La relación entre Islamabad y Kabul empeoró considerablemente desde agosto de 2021. La línea Durand, trazada por los británicos en el siglo XIX, que marca la frontera entre ambos países, fue a menudo motivo de disputa. En las regiones limítrofes de Pakistán habitan más del doble de pastunes que todo Afganistán, haciendo este territorio objeto de aspiraciones nacionalistas de Kabul. Además, los talibanes afganos están aliados con el Tehrik-e-Talibán Pakistán (o simplemente Talibán pakistaní), que pretende establecer la ley de la sharía en todo el territorio del país. Los bombardeos aéreos en verano y los esporádicos combates durante el año mantienen la situación tensa entre los antiguos aliados.
El asalto del hotel tan solo una semana más tarde apunta a otro aliado de los talibanes: China. Pekín, al igual que Moscú, aboga por un Afganistán estable, para evitar que este se convierta en un paraíso para todo tipo de terroristas transnacionales. La provincia china de Xinjiang, poblada mayoritariamente por musulmanes uigures, comparte frontera con Afganistán. Un vecino anárquico sería una oportunidad para los uigures nacionalistas, que podrían abastecerse del tráfico ilícito e incontrolado de armas y esconderse en territorio extranjero en caso de ser perseguidos por las autoridades chinas. Por otro lado, los talibanes necesitan las inversiones chinas que ayudarían a arrancar la economía afgana y aliviar su precaria situación. Este reciente ataque no es un ataque a China, sino un desafío a la reputación mundial del movimiento Talibán.
Pero el ISIS-K no se limita a atacar solamente ciudadanos o infraestructura extranjeros, sino intenta además minar la imagen de los talibanes como defensores del propio pueblo afgano. La crítica al régimen de Kabul se centraba en su etnocentrismo y desviación de los intereses de la umma (comunidad musulmana) para perseguir el beneficio de su propia etnia. Este discurso está diseñado para atraer a jóvenes de las minorías étnicas (tayikos y uzbekos principalmente) a jurar lealtad al estandarte negro del Dáesh. La diseminación de la propaganda yihadista y la constante actividad mediática de los ideólogos de la organización mantiene viva la llama del Estado Islámico y seduce a cada vez más personas en el país, insatisfechas con la precaria situación económica.

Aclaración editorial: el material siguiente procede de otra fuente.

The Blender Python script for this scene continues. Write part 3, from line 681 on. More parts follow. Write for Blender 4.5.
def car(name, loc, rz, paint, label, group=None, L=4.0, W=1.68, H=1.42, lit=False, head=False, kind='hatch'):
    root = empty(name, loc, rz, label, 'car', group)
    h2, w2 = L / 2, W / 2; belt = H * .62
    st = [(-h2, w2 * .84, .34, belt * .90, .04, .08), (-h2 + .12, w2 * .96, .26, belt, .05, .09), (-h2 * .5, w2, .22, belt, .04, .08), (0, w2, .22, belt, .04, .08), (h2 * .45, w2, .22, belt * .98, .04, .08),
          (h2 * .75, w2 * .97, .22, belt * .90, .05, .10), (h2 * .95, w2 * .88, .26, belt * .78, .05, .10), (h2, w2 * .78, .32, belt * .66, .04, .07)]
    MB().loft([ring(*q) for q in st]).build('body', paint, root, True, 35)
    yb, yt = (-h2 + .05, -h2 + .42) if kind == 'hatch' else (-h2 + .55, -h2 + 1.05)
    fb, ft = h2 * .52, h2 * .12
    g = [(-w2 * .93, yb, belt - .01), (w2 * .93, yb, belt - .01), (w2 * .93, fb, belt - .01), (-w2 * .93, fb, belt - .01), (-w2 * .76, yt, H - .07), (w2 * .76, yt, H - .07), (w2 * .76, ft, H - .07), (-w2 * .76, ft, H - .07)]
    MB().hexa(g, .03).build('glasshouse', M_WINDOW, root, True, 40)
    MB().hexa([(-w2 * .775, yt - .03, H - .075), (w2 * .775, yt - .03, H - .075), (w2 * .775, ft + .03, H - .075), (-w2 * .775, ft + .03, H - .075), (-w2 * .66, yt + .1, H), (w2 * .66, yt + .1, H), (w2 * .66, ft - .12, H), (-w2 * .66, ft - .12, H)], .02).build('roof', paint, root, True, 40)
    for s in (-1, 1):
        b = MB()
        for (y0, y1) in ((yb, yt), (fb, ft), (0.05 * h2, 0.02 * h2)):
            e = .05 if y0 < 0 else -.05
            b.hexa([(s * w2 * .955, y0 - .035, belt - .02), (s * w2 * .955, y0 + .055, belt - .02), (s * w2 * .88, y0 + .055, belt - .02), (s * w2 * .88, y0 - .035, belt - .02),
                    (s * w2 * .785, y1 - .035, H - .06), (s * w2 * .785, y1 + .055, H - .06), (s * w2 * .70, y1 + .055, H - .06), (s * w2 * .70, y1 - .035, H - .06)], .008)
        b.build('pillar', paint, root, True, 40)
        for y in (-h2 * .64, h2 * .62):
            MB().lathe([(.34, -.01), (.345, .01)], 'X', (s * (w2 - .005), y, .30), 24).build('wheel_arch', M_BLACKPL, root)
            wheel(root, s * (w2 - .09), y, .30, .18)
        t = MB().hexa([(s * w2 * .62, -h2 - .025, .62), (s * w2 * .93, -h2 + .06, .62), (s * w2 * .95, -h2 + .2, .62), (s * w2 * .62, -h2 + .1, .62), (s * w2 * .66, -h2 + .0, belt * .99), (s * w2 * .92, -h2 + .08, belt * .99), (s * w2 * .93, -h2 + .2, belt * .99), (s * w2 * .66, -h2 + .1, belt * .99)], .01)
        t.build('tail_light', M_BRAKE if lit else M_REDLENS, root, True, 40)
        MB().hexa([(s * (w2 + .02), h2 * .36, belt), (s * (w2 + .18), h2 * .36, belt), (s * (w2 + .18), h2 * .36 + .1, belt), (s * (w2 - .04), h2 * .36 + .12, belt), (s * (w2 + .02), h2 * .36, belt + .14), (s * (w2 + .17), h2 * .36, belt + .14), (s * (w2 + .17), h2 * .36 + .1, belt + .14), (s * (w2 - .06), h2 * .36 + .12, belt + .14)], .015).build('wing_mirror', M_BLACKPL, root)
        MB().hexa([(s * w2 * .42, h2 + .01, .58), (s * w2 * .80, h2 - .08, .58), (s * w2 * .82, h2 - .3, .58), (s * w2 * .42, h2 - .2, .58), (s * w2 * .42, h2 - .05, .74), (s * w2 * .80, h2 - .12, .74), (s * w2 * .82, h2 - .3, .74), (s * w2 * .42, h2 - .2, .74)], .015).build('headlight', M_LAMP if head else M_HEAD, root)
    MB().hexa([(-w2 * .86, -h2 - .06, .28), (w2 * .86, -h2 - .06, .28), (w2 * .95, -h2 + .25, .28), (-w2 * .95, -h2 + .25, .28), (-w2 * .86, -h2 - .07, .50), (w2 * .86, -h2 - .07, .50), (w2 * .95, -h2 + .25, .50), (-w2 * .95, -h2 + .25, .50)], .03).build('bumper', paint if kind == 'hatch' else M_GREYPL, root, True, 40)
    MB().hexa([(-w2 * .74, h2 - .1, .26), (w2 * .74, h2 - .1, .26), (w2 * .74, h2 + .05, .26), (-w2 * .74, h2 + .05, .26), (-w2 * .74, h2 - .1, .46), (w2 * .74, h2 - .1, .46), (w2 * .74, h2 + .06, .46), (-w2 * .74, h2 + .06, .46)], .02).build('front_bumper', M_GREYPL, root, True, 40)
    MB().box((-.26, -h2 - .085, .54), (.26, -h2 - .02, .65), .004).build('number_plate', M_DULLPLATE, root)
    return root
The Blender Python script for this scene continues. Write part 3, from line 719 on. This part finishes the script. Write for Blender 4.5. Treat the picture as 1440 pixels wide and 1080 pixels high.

El conflicto entre el Dáesh y los talibanes se está calentando. Los yihadistas del vilayato Jorasán se atreven a atacar objetivos cada vez más importantes. La inicial negligencia de Kabul de este nuevo enemigo ya pasó: es probable que los talibanes redoblen sus intentos por acabar con esta insurgencia, que afecta sus posibilidades de escapar el ostracismo mundial. Mientras tanto, los afganos tienen por delante el segundo invierno bajo dominio talibán, que promete ser muy difícil. Con más de la mitad pasando hambre y la gran mayoría de la población bajo el umbral de la pobreza, Afganistán ya no frecuenta tanto los noticiarios, dominados por el conflicto en Ucrania.